-- Given exercise --
Count each line in which the word "from" appears. Reply with the total and nothing more.
>> begin
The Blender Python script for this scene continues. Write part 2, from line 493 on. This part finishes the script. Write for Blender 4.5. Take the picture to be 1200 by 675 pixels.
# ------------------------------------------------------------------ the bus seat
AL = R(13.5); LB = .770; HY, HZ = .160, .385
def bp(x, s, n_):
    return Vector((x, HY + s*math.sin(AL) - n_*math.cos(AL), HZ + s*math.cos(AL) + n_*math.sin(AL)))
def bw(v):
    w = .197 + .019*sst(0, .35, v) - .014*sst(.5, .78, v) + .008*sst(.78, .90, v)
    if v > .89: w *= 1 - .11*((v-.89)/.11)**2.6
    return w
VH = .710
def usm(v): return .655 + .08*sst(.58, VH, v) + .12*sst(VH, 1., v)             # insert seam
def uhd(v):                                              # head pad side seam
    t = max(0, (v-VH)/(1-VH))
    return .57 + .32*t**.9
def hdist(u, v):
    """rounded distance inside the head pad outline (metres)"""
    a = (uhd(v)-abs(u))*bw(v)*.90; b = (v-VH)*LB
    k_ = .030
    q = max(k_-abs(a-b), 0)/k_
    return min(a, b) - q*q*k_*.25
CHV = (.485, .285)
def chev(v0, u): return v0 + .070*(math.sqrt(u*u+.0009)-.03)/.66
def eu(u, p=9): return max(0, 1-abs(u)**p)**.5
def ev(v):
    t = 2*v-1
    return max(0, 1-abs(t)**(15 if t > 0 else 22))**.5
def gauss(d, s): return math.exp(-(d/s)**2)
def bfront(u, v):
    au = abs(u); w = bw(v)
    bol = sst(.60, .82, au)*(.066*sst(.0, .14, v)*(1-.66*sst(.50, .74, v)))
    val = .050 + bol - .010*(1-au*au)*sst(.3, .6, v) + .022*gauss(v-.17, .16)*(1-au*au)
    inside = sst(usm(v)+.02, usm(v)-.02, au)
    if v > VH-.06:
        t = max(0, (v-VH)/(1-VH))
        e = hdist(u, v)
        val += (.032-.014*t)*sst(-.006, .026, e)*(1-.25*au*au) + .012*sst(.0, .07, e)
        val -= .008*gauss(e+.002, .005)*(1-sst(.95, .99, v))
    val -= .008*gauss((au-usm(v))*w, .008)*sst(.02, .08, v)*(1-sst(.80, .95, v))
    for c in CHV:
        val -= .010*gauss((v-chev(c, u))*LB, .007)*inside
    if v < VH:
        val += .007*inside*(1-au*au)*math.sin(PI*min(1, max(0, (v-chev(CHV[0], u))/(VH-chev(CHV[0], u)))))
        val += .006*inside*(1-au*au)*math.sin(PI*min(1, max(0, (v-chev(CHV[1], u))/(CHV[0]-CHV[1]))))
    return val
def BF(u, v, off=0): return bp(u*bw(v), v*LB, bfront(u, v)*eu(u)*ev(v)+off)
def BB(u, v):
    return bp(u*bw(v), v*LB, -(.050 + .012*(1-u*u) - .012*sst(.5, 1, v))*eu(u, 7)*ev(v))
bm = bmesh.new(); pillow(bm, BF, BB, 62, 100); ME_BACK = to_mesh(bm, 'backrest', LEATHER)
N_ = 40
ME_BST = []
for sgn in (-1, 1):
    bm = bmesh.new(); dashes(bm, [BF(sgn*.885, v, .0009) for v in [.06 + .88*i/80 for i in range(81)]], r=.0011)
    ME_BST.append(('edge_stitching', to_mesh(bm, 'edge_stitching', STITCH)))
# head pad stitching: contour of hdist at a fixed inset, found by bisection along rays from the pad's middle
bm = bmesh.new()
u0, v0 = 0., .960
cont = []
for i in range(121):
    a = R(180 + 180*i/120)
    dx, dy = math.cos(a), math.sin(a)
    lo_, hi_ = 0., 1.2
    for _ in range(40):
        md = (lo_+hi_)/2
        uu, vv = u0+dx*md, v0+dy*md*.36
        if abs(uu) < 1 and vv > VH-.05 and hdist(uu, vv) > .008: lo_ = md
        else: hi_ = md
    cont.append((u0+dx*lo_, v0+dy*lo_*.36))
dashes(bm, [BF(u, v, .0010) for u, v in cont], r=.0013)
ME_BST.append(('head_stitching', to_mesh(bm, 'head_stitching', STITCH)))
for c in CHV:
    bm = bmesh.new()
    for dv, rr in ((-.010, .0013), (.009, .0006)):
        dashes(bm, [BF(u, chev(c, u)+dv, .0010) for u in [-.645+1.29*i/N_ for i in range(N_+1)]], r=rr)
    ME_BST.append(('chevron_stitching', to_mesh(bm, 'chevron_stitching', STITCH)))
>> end
-- Result of the exercise --
2